The suit alleges that X perceives Bright Data to be one of its biggest competitors in the “Public Square Data” market and brought suit to restrict it from accessing public data.
Bright Data’s attorneys have done an excellent job litigating on its behalf recently, but this is a particularly bold move. Public square arguments directed at private companies rarely succeed. But it would always take creativity to suggest that Bright Data and Twitter are in the same relevant market. On the one hand, it’s obvious that Twitter’s conduct here is in part motivated by anti-competitive animus. On the other hand, it is not obvious how Twitter’s conduct fits into the historically successful antitrust buckets.

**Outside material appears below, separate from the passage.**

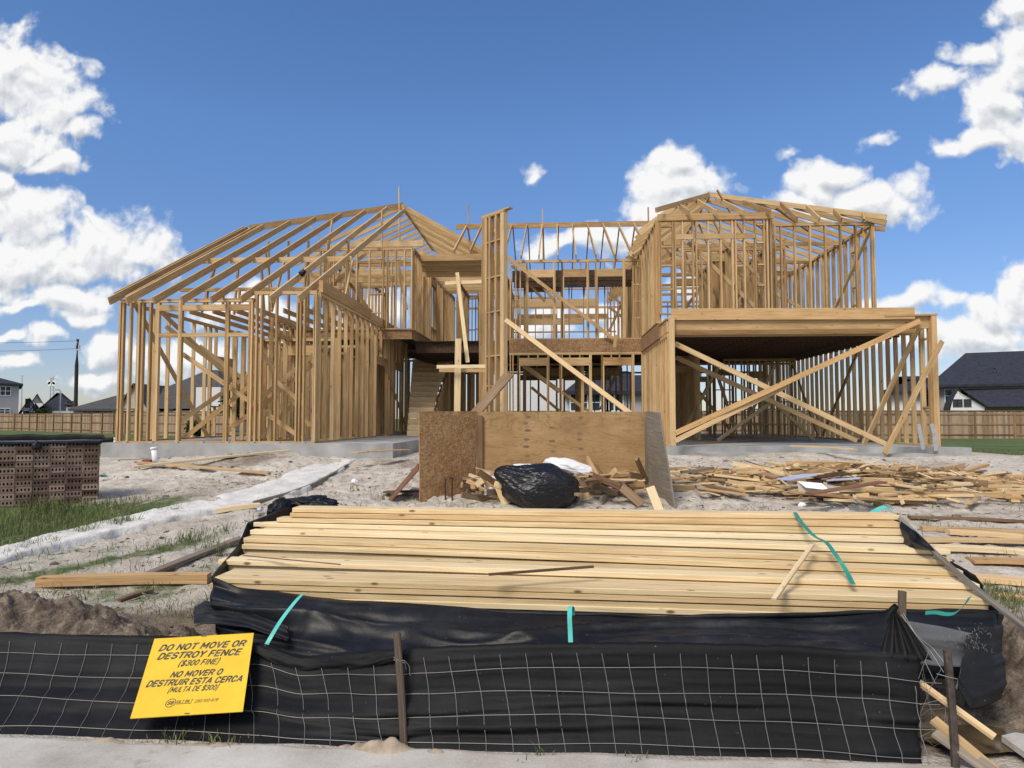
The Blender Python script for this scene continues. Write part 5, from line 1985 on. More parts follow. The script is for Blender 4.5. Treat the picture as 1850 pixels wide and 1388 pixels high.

Here, Bright Data has alleged many antitrust theories, under many state and federal laws. Maybe one or two will stick.
Final Thoughts
As is always the case in web-scraping or data-access disputes, the party seeking access typically doesn’t just carry the burden of prevailing on some of the legal claims. To avoid injunctive relief, they usually carry the burden of prevailing on all their legal claims. And so while the legal theories used to block scrapers continue to evolve from trespass to chattels to the CFAA to breach of contract to the DMCA, the stakes remain the same. The party looking to stop scraping just needs one legal theory that lands with the judge, and they can likely obtain injunctive relief.
Though if a party seeking access to data were to ultimately prevail through trial on its antitrust claims, that narrative might change as well. Regardless, this case has all the elements of a heavyweight legal fight, and it will be a case to watch closely in 2025 (and probably beyond).